Novium museum charts lives of 1930s miners relocated to Sidlesham

  • Published
Queue at Labour exchangeImage source, The Novium
Image caption,

Unemployed miners found new work on on the south coast

The lives of unemployed miners and shipbuilders who moved from the north-east of England to Sussex during the industrial depression of the 1930s are the focus of a new exhibition.

The move south came when, in 1934, the Land Settlement Association established 20 sites where jobless families were given smallholdings.

Families of 120 men relocated to the largest of the farms at Sidlesham.

Their story is being retold at Chichester's Novium museum.

The creation of the smallholdings was to alleviate mass unemployment which had hit the North East.

Each tenant was given a house, piggery, chicken battery, access to a glasshouse and four acres of land, with the smallholdings run as a cooperative.

Image caption,

Norman Dixon was aged 10 when he moved to Sidlesham with his family

Norman Dixon, now 86, was just 10 when he arrived with his family from Gateshead.

Mr Dixon, who left Tyneside with his family in 1939, said: "I was a little boy when we came down here with the whole family.

Image source, The Novium
Image caption,

The smallholdings were run as a cooperative

"My father had been down the coal mines looking after the old pit ponies, but he ended up on the dole for about 13 years.

"He put his name down for the scheme and was given a place here at Sidlesham.

"When we left home it was the only time I saw my mother cry."

Image caption,

The house built by the LSA for Mr Dixon is still standing

The family eventually established a successful agricultural business, producing vegetables and keeping pigs and hens.

Mr Dixon worked for his father for 13 years and later took over the smallholding when he retired in the late 1950s.

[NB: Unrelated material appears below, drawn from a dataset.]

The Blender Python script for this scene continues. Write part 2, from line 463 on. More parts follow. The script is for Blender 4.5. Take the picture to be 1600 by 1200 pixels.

He still lives in the same house his family took over as a tenant.

He added: "We fitted in all right. In fact there were four new classrooms built at the school to take the LSA children."

Image source, The Novium
Image caption,

Tenants grew produce in glasshouses

Bill Martin, who carried out the research for the exhibition, compared the success of the LSA scheme to the disappointment of the Jarrow marchers of 1936, who walked to London to lobby for help for the unemployed but returned empty handed.

Mr Martin said: "The 200 who marched from Jarrow returned with nothing. The 120 [at Sidlesham] were to begin a multi-million pound horticultural industry which still exists today,

The families who moved to Sidlesham have remained in the area, with many of the smallholdings being passed down through generations.

Image source, The Novium
Image caption,

Families of the original tenants stayed in the area

'Living history'

Chichester District Council said the LSA officially closed in 1983 and a group of tenants formed their own company which traded until the late 1990s.

Most of the properties are now privately owned, but independent growers remain there, the local authority added.

Museum experts have described the development of Sidlesham's LSA as a significant historical event.

Image source, The Novium
Image caption,

It was the start of a multi-million pound industry

Image source, The Novium
Image caption,

Sidlesham's 1930s' history is still remembered locally

Other LSA schemes were established at Dunstable in Bedfordshire, Fen Drayton in Cambridgeshire and Harrowby in Lincolnshire.

Manager of the Novium, Cathy Hakes, said: "It's a story that is living history and in living memory.

She added that to be able to tell the story was "just fantastic".